In this way, these developments updated the conventional standards of Indian Afghan policy rooted in a careful engagement with the contemporary Taliban government. New Delhi’s revised patterns of strategic engagement with the Taliban-ruled Afghanistan have multiplied Pakistan’s security challenges, parallel to fracturing the Pak-Afghan interstate cooperation. It has further degraded the scope of a peaceful regional South Asian order with the support of a politically stable and terror-free Afghanistan.
Based on the prevailing trends of India-Afghanistan cooperative engagements cemented in their combined anti-Pakistani obsession, it can be maintained that the New Delhi-based strategic planners have once again activated their aspired models of encircling Pakistan. It depicts the Indian aggression originating from the ashes of Operation Sindoor, which has dragged the Modi government towards the Taliban regime in Afghanistan.
This growing strategic collaboration aims to place Pakistan between two-sided security challenges originating from its eastern and western borders. In this scenario, the Modi government is determined to consider Kabul as a geopolitical lever against Islamabad, which could enable New Delhi to rationalise its regional hegemonic designs.

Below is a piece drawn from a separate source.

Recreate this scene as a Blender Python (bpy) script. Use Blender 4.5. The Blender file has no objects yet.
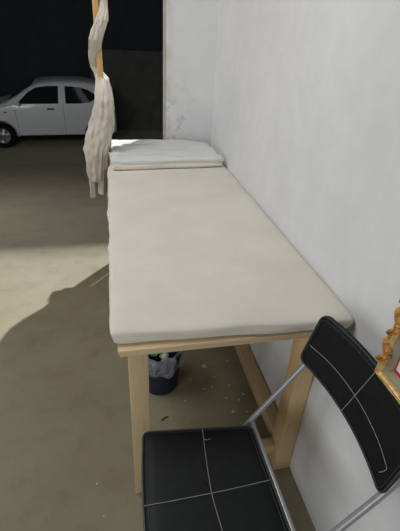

Additionally, the rebuilding of strategic connections with Kabul provides New Delhi with easy access to the energy-rich Central Asian region, which has strong ideological affiliations with Islamabad. It shows the long-term geopolitical plans of New Delhi for securing influential positions carrying anti-Pakistani sentiments beyond South Asia. This bilateral cooperative pattern of two anti-Pakistani South Asian nations poses serious questions on Pakistan’s security and demands that Islamabad-based policymakers adopt a pragmatic approach.
The adoption of such an approach could be helpful in restructuring Pakistan’s interaction with the territorially adjoining states beyond the traditional frameworks. In this regard, the government of Pakistan is required to prefer its national interest over the decades-long cultural and ideological affections for the outside world, especially with the neighbouring nations.